Thursday, 6 November 2014

Sleepy Hollow - Season 1

Check my boots the fuck out, yeah!
Sleepy Hollow is a TV series based on Washington Irving's The Legend of Sleepy Hollow, in much the same way that The LEGO Movie was based on the instructions for building a LEGO City fire engine.

The nervous, upwardly mobile Connecticut schoolmaster of the novel is replaced by Ichabod Crane (Tom Mison), soldier of the crown turned rebel and the Headless Horseman from a practical joke by a romantic rival to the First Horseman of the Apocalypse called forth by the demon-lord Moloch. Taking a leaf from the Tim Burton adaptation, Crane's wife Katrina (Katia Winter) is, rather than a spoiled coquette, a woman of deep principles and sensibility, and a secret white witch. When Ichabod is mortally wounded decapitating the Horseman, Katrina casts a spell to allow him to sleep until the Horseman returns. Thus he wakes in 2013 and hilarity ensues.

Crane soon finds himself in the company of Abbie Mills (Nicole Behari), a Lieutenant in the Sleepy Hollow PD (or a deputy sheriff; I'm not sure how it works), and the two of them learn that they are the Witnesses of Revelation, set to encounter seven years of tribulations to prevent the comping Armageddon, armed only with a series of documents collected by Abbie's now dead mentor (played by Clancy Brown), hints from the Purgatory-bound Katrina and a set of mad occult devices left by the Founding Fathers, who were totally fucking demon hunters and shit.

Let us not mince words here, Sleepy Hollow is as mad as a bag of foxes. Its history is complete hogwash (the Elizabethan settlers of the colony at Roanoke apparently spoke Middle English), and it throws Freemasons and Golems and God knows what around like they had no existing symbolism. Nevertheless, I love it, because it just powers through all of its failings on the strength of the actors absolute conviction. Mison and Behari, and supporting players Winter, Lyndie Greenwood and Orlando Jones and John Noble, defy every opportunity to wink at the camera, and so carry the drama through the absurdity.
As you can see, the Headless Horseman has absolutely no problem moving
with the times.

It doesn't hurt that the show makes no attempt to be high and worthy drama, and instead focuses on supernatural action and mild horror, tempered with humour. The latter comes mostly from Crane's reactions to the 21st Century, or his reminiscences of famous figures from his original time (such as his discovery that 'faithful husband' Thomas Jefferson had children by at least one of his slaves and had taken credit for a joke Crane made about the gutter press.

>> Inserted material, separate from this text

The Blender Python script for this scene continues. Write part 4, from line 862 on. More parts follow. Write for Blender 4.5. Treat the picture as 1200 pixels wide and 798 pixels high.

In a not-uncommon format, the first half of the season focuses primarily on backstory and stand-alone adventures, while the second moves into arc development and set-up for the big end of season reveal and cliffhanger (which is very well done.) I was pretty sure that Sleepy Hollow would go the way of The Tomorrow People and Believe and never come back, so that ending left me pretty freaked out.

Fortunately, it is back for a second Season, with a Second Horseman.